* DATA EXCERPT:
•••

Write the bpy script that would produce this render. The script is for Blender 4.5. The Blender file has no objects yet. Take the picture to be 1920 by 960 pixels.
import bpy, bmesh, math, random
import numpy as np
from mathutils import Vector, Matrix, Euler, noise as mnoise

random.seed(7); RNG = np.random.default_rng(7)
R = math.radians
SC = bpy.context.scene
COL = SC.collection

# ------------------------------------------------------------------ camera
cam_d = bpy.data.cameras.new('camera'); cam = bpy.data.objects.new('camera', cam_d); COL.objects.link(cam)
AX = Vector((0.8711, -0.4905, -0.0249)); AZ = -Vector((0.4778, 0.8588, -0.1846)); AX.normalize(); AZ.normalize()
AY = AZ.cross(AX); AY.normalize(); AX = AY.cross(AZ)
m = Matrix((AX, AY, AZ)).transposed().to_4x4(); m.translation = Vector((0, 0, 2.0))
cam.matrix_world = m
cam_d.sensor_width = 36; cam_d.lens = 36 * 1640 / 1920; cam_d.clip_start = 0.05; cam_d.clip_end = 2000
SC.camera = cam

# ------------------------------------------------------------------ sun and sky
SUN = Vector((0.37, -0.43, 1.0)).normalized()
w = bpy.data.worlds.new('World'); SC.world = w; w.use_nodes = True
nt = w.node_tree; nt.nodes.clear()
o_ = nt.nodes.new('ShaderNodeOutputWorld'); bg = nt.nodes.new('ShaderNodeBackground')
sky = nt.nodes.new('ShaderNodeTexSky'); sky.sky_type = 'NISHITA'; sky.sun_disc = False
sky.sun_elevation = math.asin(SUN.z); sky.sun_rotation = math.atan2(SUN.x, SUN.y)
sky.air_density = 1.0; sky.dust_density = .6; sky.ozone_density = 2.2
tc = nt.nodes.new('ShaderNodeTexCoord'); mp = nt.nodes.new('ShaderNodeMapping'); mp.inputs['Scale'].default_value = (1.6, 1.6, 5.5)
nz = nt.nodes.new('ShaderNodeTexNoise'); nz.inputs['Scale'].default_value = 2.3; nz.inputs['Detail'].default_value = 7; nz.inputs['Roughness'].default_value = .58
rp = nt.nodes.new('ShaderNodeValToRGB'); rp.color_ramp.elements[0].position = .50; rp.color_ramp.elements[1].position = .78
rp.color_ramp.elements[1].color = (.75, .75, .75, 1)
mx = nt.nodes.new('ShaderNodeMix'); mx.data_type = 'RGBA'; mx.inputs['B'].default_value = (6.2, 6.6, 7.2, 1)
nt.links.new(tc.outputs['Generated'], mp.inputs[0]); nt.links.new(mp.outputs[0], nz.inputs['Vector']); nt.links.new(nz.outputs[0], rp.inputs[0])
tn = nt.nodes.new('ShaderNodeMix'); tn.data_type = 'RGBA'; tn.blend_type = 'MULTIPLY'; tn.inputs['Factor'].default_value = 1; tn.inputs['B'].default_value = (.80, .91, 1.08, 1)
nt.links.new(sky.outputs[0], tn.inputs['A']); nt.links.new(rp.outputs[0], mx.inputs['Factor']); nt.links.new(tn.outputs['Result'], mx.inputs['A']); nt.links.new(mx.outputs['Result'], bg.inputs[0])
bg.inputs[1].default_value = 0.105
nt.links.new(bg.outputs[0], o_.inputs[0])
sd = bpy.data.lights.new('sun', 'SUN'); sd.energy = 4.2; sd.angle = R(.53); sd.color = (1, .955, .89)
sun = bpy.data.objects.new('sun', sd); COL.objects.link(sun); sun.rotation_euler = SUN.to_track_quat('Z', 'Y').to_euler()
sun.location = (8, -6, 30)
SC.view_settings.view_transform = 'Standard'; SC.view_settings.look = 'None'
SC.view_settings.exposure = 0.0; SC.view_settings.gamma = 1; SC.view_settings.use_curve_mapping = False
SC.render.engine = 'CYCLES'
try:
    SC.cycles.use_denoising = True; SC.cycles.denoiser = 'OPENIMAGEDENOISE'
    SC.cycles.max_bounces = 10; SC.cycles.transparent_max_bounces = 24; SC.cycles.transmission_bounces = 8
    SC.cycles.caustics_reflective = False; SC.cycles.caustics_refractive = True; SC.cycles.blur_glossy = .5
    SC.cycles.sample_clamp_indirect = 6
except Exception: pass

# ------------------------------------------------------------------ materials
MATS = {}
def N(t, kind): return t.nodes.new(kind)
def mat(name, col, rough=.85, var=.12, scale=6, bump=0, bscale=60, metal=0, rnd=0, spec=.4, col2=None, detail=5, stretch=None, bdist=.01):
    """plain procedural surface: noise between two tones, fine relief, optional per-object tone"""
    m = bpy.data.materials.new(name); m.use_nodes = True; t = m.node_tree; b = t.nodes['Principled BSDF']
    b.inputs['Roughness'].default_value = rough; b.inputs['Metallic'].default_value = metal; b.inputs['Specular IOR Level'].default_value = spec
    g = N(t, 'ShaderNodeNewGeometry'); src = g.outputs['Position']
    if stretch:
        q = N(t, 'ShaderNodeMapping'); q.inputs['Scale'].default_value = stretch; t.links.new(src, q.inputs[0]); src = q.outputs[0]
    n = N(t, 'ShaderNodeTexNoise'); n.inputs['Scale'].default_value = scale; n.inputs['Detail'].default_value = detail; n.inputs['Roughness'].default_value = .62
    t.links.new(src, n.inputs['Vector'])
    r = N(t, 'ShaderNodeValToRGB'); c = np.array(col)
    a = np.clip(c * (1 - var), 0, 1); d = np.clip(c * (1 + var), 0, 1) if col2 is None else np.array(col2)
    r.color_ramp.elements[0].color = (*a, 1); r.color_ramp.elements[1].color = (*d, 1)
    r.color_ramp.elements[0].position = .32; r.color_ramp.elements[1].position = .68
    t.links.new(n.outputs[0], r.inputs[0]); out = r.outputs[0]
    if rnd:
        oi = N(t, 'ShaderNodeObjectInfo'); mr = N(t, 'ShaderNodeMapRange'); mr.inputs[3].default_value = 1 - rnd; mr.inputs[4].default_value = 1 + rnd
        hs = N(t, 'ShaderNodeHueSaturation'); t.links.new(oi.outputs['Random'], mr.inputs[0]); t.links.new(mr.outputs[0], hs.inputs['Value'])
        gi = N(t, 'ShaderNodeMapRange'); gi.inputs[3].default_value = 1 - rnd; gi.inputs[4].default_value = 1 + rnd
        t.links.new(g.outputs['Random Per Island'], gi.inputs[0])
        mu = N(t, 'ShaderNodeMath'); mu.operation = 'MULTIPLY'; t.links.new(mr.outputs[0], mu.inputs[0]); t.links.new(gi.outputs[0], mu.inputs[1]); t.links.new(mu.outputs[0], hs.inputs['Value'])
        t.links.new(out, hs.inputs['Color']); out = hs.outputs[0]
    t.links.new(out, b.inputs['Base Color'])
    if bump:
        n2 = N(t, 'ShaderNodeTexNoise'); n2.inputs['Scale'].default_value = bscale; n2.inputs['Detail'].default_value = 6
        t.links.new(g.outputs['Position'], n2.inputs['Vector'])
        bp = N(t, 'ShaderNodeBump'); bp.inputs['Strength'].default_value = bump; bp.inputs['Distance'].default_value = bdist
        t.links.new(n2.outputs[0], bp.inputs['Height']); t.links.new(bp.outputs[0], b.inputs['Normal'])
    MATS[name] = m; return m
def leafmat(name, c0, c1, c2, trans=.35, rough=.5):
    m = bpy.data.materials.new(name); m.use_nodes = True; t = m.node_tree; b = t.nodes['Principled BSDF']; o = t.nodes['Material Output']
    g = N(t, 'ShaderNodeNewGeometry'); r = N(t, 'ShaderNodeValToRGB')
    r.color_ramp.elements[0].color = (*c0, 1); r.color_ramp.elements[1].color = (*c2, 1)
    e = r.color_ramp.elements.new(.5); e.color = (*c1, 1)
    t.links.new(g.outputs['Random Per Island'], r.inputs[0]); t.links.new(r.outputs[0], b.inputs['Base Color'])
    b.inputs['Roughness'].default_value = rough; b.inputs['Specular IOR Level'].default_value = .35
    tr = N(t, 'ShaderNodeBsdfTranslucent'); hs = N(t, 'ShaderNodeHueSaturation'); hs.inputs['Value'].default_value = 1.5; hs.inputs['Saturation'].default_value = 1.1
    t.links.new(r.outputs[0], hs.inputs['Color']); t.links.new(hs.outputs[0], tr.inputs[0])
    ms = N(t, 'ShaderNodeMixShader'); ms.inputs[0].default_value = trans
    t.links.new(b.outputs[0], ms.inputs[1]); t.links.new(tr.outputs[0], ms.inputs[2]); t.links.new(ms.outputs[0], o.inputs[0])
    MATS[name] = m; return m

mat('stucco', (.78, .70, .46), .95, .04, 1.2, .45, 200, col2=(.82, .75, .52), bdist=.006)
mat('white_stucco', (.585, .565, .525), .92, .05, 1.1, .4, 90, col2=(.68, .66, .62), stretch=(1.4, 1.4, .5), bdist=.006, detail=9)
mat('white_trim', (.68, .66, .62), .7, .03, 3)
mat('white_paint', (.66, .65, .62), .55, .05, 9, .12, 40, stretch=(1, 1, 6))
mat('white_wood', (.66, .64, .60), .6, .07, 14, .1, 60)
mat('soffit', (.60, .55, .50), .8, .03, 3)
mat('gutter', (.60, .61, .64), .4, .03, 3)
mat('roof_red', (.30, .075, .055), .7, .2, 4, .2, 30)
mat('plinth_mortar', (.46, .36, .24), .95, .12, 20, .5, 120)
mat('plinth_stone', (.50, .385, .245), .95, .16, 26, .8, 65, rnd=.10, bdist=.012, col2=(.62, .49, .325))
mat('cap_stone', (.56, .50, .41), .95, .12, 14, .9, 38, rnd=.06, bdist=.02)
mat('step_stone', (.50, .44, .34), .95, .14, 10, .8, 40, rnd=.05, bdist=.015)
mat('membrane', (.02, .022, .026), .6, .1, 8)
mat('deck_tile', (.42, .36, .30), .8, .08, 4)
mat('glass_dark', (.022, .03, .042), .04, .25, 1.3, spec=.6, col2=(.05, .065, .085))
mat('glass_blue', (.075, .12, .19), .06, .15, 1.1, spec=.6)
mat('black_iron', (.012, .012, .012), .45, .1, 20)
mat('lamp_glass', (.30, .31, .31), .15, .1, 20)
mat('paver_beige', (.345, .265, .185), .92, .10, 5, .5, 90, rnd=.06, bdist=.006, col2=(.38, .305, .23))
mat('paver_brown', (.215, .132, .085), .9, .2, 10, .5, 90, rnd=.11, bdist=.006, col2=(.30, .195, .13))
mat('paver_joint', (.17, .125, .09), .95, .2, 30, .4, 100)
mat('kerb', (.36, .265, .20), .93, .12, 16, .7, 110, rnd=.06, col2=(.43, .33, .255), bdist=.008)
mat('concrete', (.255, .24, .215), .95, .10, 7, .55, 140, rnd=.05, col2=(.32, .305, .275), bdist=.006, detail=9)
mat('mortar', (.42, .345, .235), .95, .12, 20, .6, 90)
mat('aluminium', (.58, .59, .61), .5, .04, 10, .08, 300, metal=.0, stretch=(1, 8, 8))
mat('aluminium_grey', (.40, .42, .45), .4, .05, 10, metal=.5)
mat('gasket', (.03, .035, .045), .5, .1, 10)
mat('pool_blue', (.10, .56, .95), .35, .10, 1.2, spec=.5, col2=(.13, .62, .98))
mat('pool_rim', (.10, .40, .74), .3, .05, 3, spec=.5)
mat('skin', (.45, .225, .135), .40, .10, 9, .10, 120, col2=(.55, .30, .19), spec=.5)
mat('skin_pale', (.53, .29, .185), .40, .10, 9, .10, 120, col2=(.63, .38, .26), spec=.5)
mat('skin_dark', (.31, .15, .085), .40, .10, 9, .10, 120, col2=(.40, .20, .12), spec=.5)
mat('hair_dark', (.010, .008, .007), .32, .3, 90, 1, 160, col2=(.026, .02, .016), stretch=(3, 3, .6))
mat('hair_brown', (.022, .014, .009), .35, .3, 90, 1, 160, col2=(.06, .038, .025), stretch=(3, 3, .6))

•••

* PROBLEM DESCRIPTION:
Quote the listing above from its first line to the line with "COL = SC.collection", inclusive, and add nothing.

* EXERCISE ANSWER:
Write the bpy script that would produce this render. The script is for Blender 4.5. The Blender file has no objects yet. Take the picture to be 1920 by 960 pixels.
import bpy, bmesh, math, random
import numpy as np
from mathutils import Vector, Matrix, Euler, noise as mnoise

random.seed(7); RNG = np.random.default_rng(7)
R = math.radians
SC = bpy.context.scene
COL = SC.collection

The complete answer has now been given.